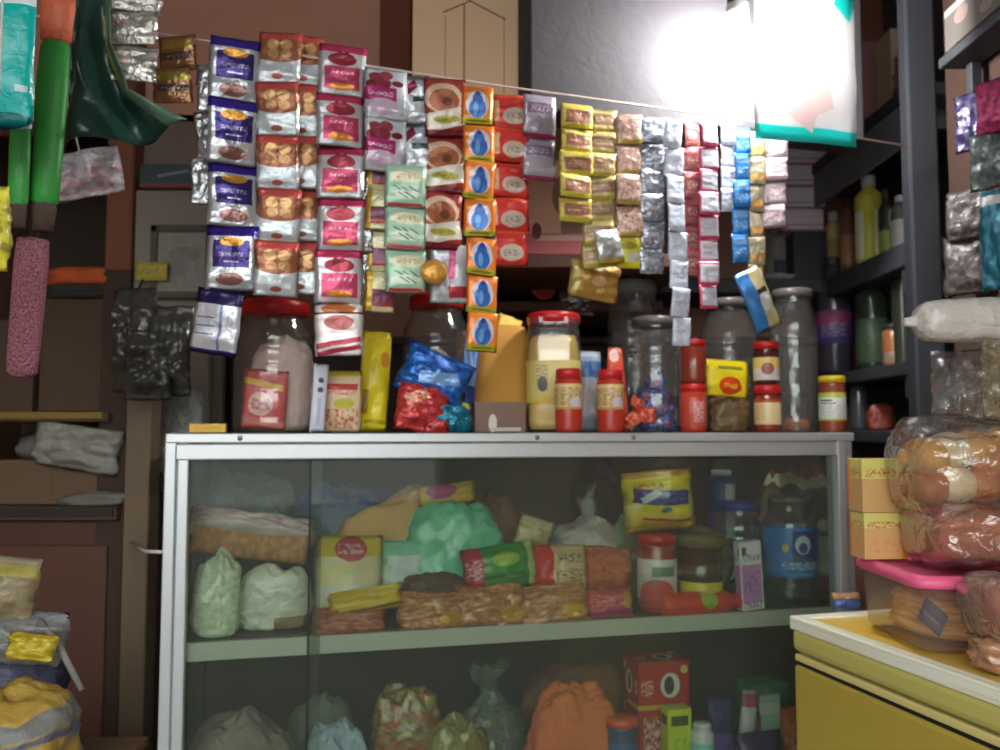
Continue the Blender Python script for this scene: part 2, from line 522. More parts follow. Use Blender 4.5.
part('post', post_mesh(TOP), alu, case, (0, 0, 0))
part('post', post_mesh(TOP), alu, case, (LEN, 0, 0))
part('post', box(.036, .036, TOP, .003), dark, case, (0, D - .02, 0))
part('post', box(.036, .036, TOP, .003), dark, case, (LEN, D - .02, 0))
part('top_rail', join_boxes([(LEN + .036, .03, .016, 0, .013, .029), (LEN + .03, .026, .028, 0, .017, 0)]), alu, case, (LEN / 2, 0, TOP - .0455))
part('top_rail', box(LEN, .03, .045, .003), alu, case, (LEN / 2, D - .015, TOP - .046))
part('side_rail', box(.03, D - .06, .045, .003), alu, case, (0, D / 2, TOP - .046))
part('side_rail', box(.03, D - .06, .045, .003), alu, case, (LEN, D / 2, TOP - .046))
part('top_panel', box(LEN - .03, D - .03, .008, .001), glass, case, (LEN / 2, D / 2, TOP - .0085))
for px in (240, 537, 633):
    k = pf(px, 437, 0); t = (Vector((k.x, k.y)) - A).dot(U)
    part('screw', lathe([(0, .003), (.0025, .0028), (.0042, .0015), (.0045, 0)], 16), steel, case, (t, -.0018, TOP - .0085), (PI / 2, 0, 0))
shelf_col = M('shelf_board', (80, 78, 70), rough=.6)
part('shelf', box(LEN - .04, D - .075, .012, .001), shelf_col, case, (LEN / 2, D / 2 + .015, SHELF - .0125))
part('shelf_edge', join_boxes([(LEN - .036, .008, .030, 0, 0, 0), (LEN - .036, .018, .004, 0, .008, .022)]), M('shelf_edging', (186, 188, 178), rough=.5, metal=.2), case, (LEN / 2, .036, SHELF - .030))
part('case_floor', box(LEN - .04, D - .06, .015, .001), shelf_col, case, (LEN / 2, D / 2 + .005, DECK - .016))
part('back_panel', box(LEN - .04, .008, TOP - .05, .001), dark, case, (LEN / 2, D - .045, 0))
part('plinth', box(LEN - .04, .02, .30, .002), alu_d, case, (LEN / 2, .03, .04))
split = (Vector(pf(309, 560, .03)[:2]) - A).dot(U)
gz0, gz1 = DECK - .02, TOP - .047
part('glass_pane', box(split + .012, .004, gz1 - gz0, .0005), glass, case, ((split + .012) / 2 + .008, .025, gz0))
part('glass_pane', box(LEN - split - .018, .004, gz1 - gz0, .0005), glass, case, (split + (LEN - split - .018) / 2 + .0, .0185, gz0))
part('pane_seal', box(.003, .003, gz1 - gz0, .0004), rubber, case, (split, .0152, gz0))
part('side_glass', box(.004, D - .08, gz1 - gz0, .0005), glass, case, (0, D / 2, gz0))
part('side_glass', box(.004, D - .08, gz1 - gz0, .0005), glass, case, (LEN, D / 2, gz0))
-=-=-
#### INSTRUCTIONS TO FOLLOW:
All of the data needs repeating exactly, but the pictures do not.

#### FINISHED TASK:
Continue the Blender Python script for this scene: part 2, from line 522. More parts follow. Use Blender 4.5.
part('post', post_mesh(TOP), alu, case, (0, 0, 0))
part('post', post_mesh(TOP), alu, case, (LEN, 0, 0))
part('post', box(.036, .036, TOP, .003), dark, case, (0, D - .02, 0))
part('post', box(.036, .036, TOP, .003), dark, case, (LEN, D - .02, 0))
part('top_rail', join_boxes([(LEN + .036, .03, .016, 0, .013, .029), (LEN + .03, .026, .028, 0, .017, 0)]), alu, case, (LEN / 2, 0, TOP - .0455))
part('top_rail', box(LEN, .03, .045, .003), alu, case, (LEN / 2, D - .015, TOP - .046))
part('side_rail', box(.03, D - .06, .045, .003), alu, case, (0, D / 2, TOP - .046))
part('side_rail', box(.03, D - .06, .045, .003), alu, case, (LEN, D / 2, TOP - .046))
part('top_panel', box(LEN - .03, D - .03, .008, .001), glass, case, (LEN / 2, D / 2, TOP - .0085))
for px in (240, 537, 633):
    k = pf(px, 437, 0); t = (Vector((k.x, k.y)) - A).dot(U)
    part('screw', lathe([(0, .003), (.0025, .0028), (.0042, .0015), (.0045, 0)], 16), steel, case, (t, -.0018, TOP - .0085), (PI / 2, 0, 0))
shelf_col = M('shelf_board', (80, 78, 70), rough=.6)
part('shelf', box(LEN - .04, D - .075, .012, .001), shelf_col, case, (LEN / 2, D / 2 + .015, SHELF - .0125))
part('shelf_edge', join_boxes([(LEN - .036, .008, .030, 0, 0, 0), (LEN - .036, .018, .004, 0, .008, .022)]), M('shelf_edging', (186, 188, 178), rough=.5, metal=.2), case, (LEN / 2, .036, SHELF - .030))
part('case_floor', box(LEN - .04, D - .06, .015, .001), shelf_col, case, (LEN / 2, D / 2 + .005, DECK - .016))
part('back_panel', box(LEN - .04, .008, TOP - .05, .001), dark, case, (LEN / 2, D - .045, 0))
part('plinth', box(LEN - .04, .02, .30, .002), alu_d, case, (LEN / 2, .03, .04))
split = (Vector(pf(309, 560, .03)[:2]) - A).dot(U)
gz0, gz1 = DECK - .02, TOP - .047
part('glass_pane', box(split + .012, .004, gz1 - gz0, .0005), glass, case, ((split + .012) / 2 + .008, .025, gz0))
part('glass_pane', box(LEN - split - .018, .004, gz1 - gz0, .0005), glass, case, (split + (LEN - split - .018) / 2 + .0, .0185, gz0))
part('pane_seal', box(.003, .003, gz1 - gz0, .0004), rubber, case, (split, .0152, gz0))
part('side_glass', box(.004, D - .08, gz1 - gz0, .0005), glass, case, (0, D / 2, gz0))
part('side_glass', box(.004, D - .08, gz1 - gz0, .0005), glass, case, (LEN, D / 2, gz0))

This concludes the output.